Für mich kann die Sterbehilfe als Dienstleistungsangebot deshalb nicht die Lösung sein und für mich wäre das auch keine Förderung der individuellen Selbstbestimmung. Ich hätte bei der organisierten Sterbehilfe auch die Sorge, dass das Angebot eine Nachfrage schafft und wir eine Tür öffnen, die wir nicht mehr schließen können. Der Staat kann und wird nie alle Facetten des Sterbens regeln können, das wäre auch vermessen. Aber wir können als Gesetzgeber klar machen, dass wir den assistierten Suizid als frei verfügbares Dienstleistungsangebot nicht wollen.
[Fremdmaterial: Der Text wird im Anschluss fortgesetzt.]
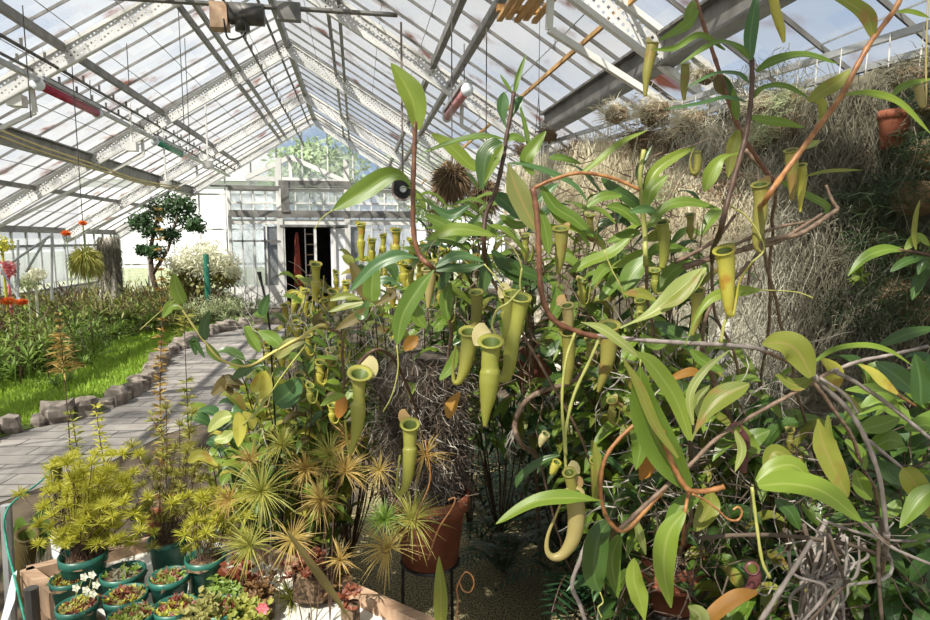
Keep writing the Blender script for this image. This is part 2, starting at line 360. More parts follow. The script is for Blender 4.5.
def pitcher_w(parent, pts, rad, m, lid=None, lidm='lid_pale', liddir=V((0,0,1)), flare=1.17, back=None, name='pitcher', tilt=.5):
    """pts from the mouth down to the tendril, rad at each"""
    n = len(pts); c = catmull(pts, 6); r = resample(rad, len(c))
    
    r0 = r[0]; t = (c[1]-c[0]).normalized()
    aw = (c[0]-CP); aw = (aw-t*aw.dot(t)).normalized()
    def slant(mb, cen, wg):                       # the mouth slants: back rim high, front rim low
        for j, w_ in enumerate(wg):
            for k in range(16):
                q = V(mb.v[j*16+k]); mb.v[j*16+k] = tuple(q-t*((q-cen[j]).dot(aw))*w_*tilt)
    cen = [c[0]+t*r0*.10, c[0]-t*r0*.02, c[0]-t*r0*.06, c[0]+t*r0*.03, c[0]+t*r0*.16]+c[1:]
    rr = [r0*.80, r0*.92, r0*flare, r0*(flare+.04), r0*.96]+r[1:]
    mb = MB(); mb.tube(cen, rr, 16, False); slant(mb, cen, [1, 1, 1, 1, 1, .8, .6, .4, .2]); o = mb.build(name, m, parent, True)
    ii = [min(k, len(c)-2) for k in (1, 3, 6, 10, 14)]
    cen = [c[0]+t*r0*.09]+[c[k] for k in ii]; mb = MB(); mb.tube(cen, [r0*.81]+[r[k]*.80 for k in ii], 16, True); mb.f = [q for q in mb.f if q != tuple(range(15, -1, -1))]
    slant(mb, cen, [1, .8, .4]); mb.build('throat', 'pitcher_inside', o, True)
    if lid:
        b = back if back is not None else (c[0]-CP).normalized()
        b = (b-t*b.dot(t)).normalized()
        p0 = c[0]+b*r0*1.3-t*r0*.70; tip = p0+liddir*lid
        l = MB(); l.blade([p0.lerp(tip, k/6)+V((0,0,1))*math.sin(k/6*3.14)*lid*.12 for k in range(7)], r0*1.15, ((CP-p0).normalized()+V((0,0,.3))).normalized(), p_ovt, .2, 4)
        l.build('lid', lidm, o, True)
    return o
def pitcher_px(parent, pts, m, d, lid=None, lidm='lid_pale', dd=0.0):
    n = len(pts); w3 = [P(x, y, d-dd*i/(n-1)) for i, (x, y, r) in enumerate(pts)]
    rad = [r/F*d for (x, y, r) in pts]
    ld = None
    if lid:
        ld = (rt*lid[0]-up*lid[1])/F*d; return pitcher_w(parent, w3, rad, m, ld.length, lidm, ld.normalized())
    return pitcher_w(parent, w3, rad, m)
def stem_px(parent, pts, rpx, m, d, tail=None, r1=None, name='stem', n=7):
    """image points (x, y[, dist]) then optional world points that run on to the root"""
    w3 = [P(p[0], p[1], p[2] if len(p) > 2 else d) for p in pts]+[V(t) for t in (tail or [])]
    c = catmull(w3, 6); a = rpx/F*d; b = (r1 if r1 else rpx)/F*d
    rr = [(a+(b-a)*i/(len(c)-1))*(1+.12*math.sin(i*1.9)) for i in range(len(c))]
    nh = (len(pts)-1)*6+1
    if tail and parent is not None:                # the old wood that runs down to the root
        low = [p+V((noise.noise(p*7)*.02, noise.noise(p*7+V((9,9,9)))*.02, 0))*min(1, i/6) for i, p in enumerate(c[nh-1:])]
        mb = MB(); mb.tube(low, [min(r, .0045) for r in rr[nh-1:]], 6); mb.build('woody_base', 'wood_brown', parent, True); c = c[:nh]; rr = rr[:nh]
    mb = MB(); mb.tube(c, rr, n)
    return mb.build(name, m, parent, True)
# ================================================================== THE HOUSE OF GLASS
RX, RZ, SL = -1.28, 4.0+CAMZ, .61
Y0, Y1 = -2.6, 21.0
def roofz(x): return RZ-SL*abs(x-RX)
EL, ER = -7.4, 4.84
mb = MB(); mb.box((-30, -12, -.06), (30, 60, -.012)); struct('ground', mb, 'earth_out')
mb = MB(); mb.box((EL, Y0, -.05), (ER, Y1, 0)); struct('floor', mb, 'soil')
mb = MB()
for e in (EL, ER): mb.add([(RX, Y0, RZ+.03), (RX, Y1, RZ+.03), (e, Y1, roofz(e)+.03), (e, Y0, roofz(e)+.03)], [(0,1,2,3)])
struct('ceiling', mb, 'roof_glass')
ntrim = [0]
def trim(mb, m, smooth=False):
    ntrim[0] += 1; return struct('trim_%d' % ntrim[0], mb, m, None, smooth)
def ry(off, s): return RX+off*s
# glazing bars, one run for each slope
for s, e in ((-1, EL), (1, ER)):
    mb = MB(); y = Y0+.3
    while y < Y1:
        mb.bar((RX, y, RZ-.01), (e, y, roofz(e)-.01), .015, .035)
        y += .62
    trim(mb, 'grey_metal')
    mb = MB(); o = .55
    while o < 6.0:      # the overlaps of the panes
        x = ry(o, s); mb.bar((x, Y0, roofz(x)+.0), (x, Y1, roofz(x)+.0), .008, .01); o += .55
    trim(mb, 'galvanised')
# rafters: white chords round a web of expanded metal
for Y in (0.65, 4.85, 9.05, 13.25, 17.45, 20.8):
    for s, e in ((-1, EL), (1, ER)):
        mb = MB(); D = V((0, 0, -.10)); a = V((RX, Y, RZ)); b = V((e, Y, roofz(e)))
        mb.bar(a+D*.6, b+D*.6, .06, .045); mb.bar(a+D*3.2, b+D*3.2, .06, .045)
        trim(mb, 'white_metal')
        mb = MB(); mb.add([a+D*.6, b+D*.6, b+D*3.2, a+D*3.2], [(0,1,2,3)]); trim(mb, 'mesh_plate')
        if Y < 20:
            mb = MB(); k0 = a.lerp(b, .46); mb.bar(k0+V((0,.1,-.62)), b+V((-.0*s,.1,-.34)), .05, .05)
            mb.bar(k0+V((0,.1,-.62)), k0+V((0,.05,-.28)), .05)
            trim(mb, 'white_metal')
# ridge, purlins and gutter beams along the house
def run(x, dz, w, h, m, y1=Y1, y0=Y0): mb = MB(); z = roofz(x)-dz; mb.bar((x, y0, z), (x, y1, z), w, h); trim(mb, m)
run(RX, .12, .09, .16, 'grey_metal'); run(RX-.16, .20, .03, .05, 'dark_metal')
for s in (-1, 1):
    run(ry(2.39, s), .08, .07, .10, 'grey_metal')
    run(ry(1.10, s), .08, .05, .09, 'grey_metal'); run(ry(.93, s), .08, .05, .09, 'grey_metal')
    run(ry(4.76, s), .10, .06, .08, 'grey_metal')
    x = ry(3.76, s); y1 = Y1 if s < 0 else 8.1
    mb = MB(); z = roofz(x)-.06-.12                       # the I beam
    mb.bar((x, Y0, z), (x, y1, z), .03, .24); mb.bar((x, Y0, z+.12), (x, y1, z+.12), .16, .025); mb.bar((x, Y0, z-.12), (x, y1, z-.12), .16, .025)
    trim(mb, 'grey_metal')
run(ry(3.43, 1), .05, .03, .04, 'wood_orange')
mb = MB(); mb.bar((2.48, 8.1, 3.05), (2.48, 8.1, 3.2), .12); mb.bar((2.48, 8.1, 0), (2.48, 8.1, 3.1), .09); trim(mb, 'grey_metal')
# rods for opening the vents
for x, z, r in ((-1.62, 3.3+CAMZ-.25, .018), (-3.74, 2.2+CAMZ, .022), (-4.05, 2.17+CAMZ, .02)):
    mb = MB(); mb.tube([(x, Y0, z), (x, Y1, z)], r, 8)
    y = 1.
    while y < 21: mb.bar((x, y, z), (x, y, z+.10), .03, .012); y += .55
    trim(mb, 'dark_metal', False)
mb = MB(); mb.bar((1.36, Y0, 2.22+CAMZ), (1.36, Y1, 2.22+CAMZ), .07, .09); trim(mb, 'grey_metal')
mb = MB(); mb.bar((-3.94, Y0, 2.02+CAMZ), (-3.94, Y1, 2.02+CAMZ), .07, .05); trim(mb, 'galvanised')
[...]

Politik und Gesellschaft müssen in der Lage sein, menschenwürdige Pflege, Schmerzbehandlung, Unterstützung und Betreuung bis zum Lebensende zu garantieren. Das ist die Aufgabe der Politik.

Anstelle einer organisierten Sterbehilfe am Markt müssen wir vielmehr alle Energie darauf richten, die ganzheitliche Behandlung durch Palliativmedizin und die Hospizversorgung flächendeckend zu garantieren. Dazu ist insbesondere ausreichend Personal nötig, um die Pflege, Palliativversorgung und Begleitung am Ende des Lebens menschenwürdig zu gestalten.